Mathilde Martel-Coutu : OEuvres de collection
Mathilde Martel-Coutu présente une exposition produite en Europe dans le cadre du programme de résidences croisées Alsace, France/Lac-Saint-Jean, Québec, organisé par Langage Plus.
Certains collectionnent les timbres, les gommes à effacer, même les voitures… Il faut admettre que quelques collectionneurs sont parfois un peu excentriques, mais jamais collection n’aura été si touchante que celles de Mathilde Martel-Coutu. Dans cette exposition intitulée Le Cabinet de mes curiosités, elle cumule, avec toute la délicatesse nécessaire à une telle entreprise, souvenirs ou souffrances moulés dans la matière, qui prennent ainsi corps dans le plâtre, le latex ou les minuscules paillettes photographiques minutieusement découpées.

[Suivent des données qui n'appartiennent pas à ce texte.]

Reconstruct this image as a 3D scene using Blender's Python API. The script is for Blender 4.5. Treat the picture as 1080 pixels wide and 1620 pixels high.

Observer une à une les pièces exposées dans leurs écrins de verre ou de polymère, c’est être voyeur de douleurs qui ont laissé leur trace dans la mémoire de l’artiste, mais qui ne se révèlent pas facilement. Envisagé dans son ensemble, le détail se perd; pris à part, il n’est jamais plus que partiel. Le visiteur n’a donc jamais l’impression d’un véritable accès à l’intimité de l’artiste, qui ne se dévoile qu’avec parcimonie et pudeur.
L’une des collections de Martel-Coutu, particulièrement intime, collige les creux moulés de son propre corps. L’artiste offre ces moulages sans aucune protection, contrairement aux autres collections qui sont à l’abri dans des sphères ou des bouteilles rappelant le laboratoire stérile d’un apothicaire, ou qui semblent avoir leurs propres défenses, hérissées de clous. Ce choix donne l’impression que le corps et la peau, à la surface de l’être, sont moins précieux que les souffrances qui le hantent en profondeur, précautionneusement livrées dans ses autres collections.
Aux extrémités de la salle, deux immenses peintures se font face, se fuient et se répondent, accrochées comme du cuir tendu pour être tanné. D’un côté, la toile blanche et presque vierge, malgré les couches successives de peinture qui la couvrent, évoque la pureté de l’enfance et la fragilité. La toile qui lui fait face, sombre et texturée, craquelée et sillonnée de cicatrices révélatrices, s’impose comme la mémoire d’un mentor, lourde et douloureuse. Et entre les deux, l’expérience accumulée, les souvenirs rassemblés qui peut-être les séparent.
Quelques bribes de mémoire en offrande entre les murs de Langage Plus, jusqu’au 20 mai.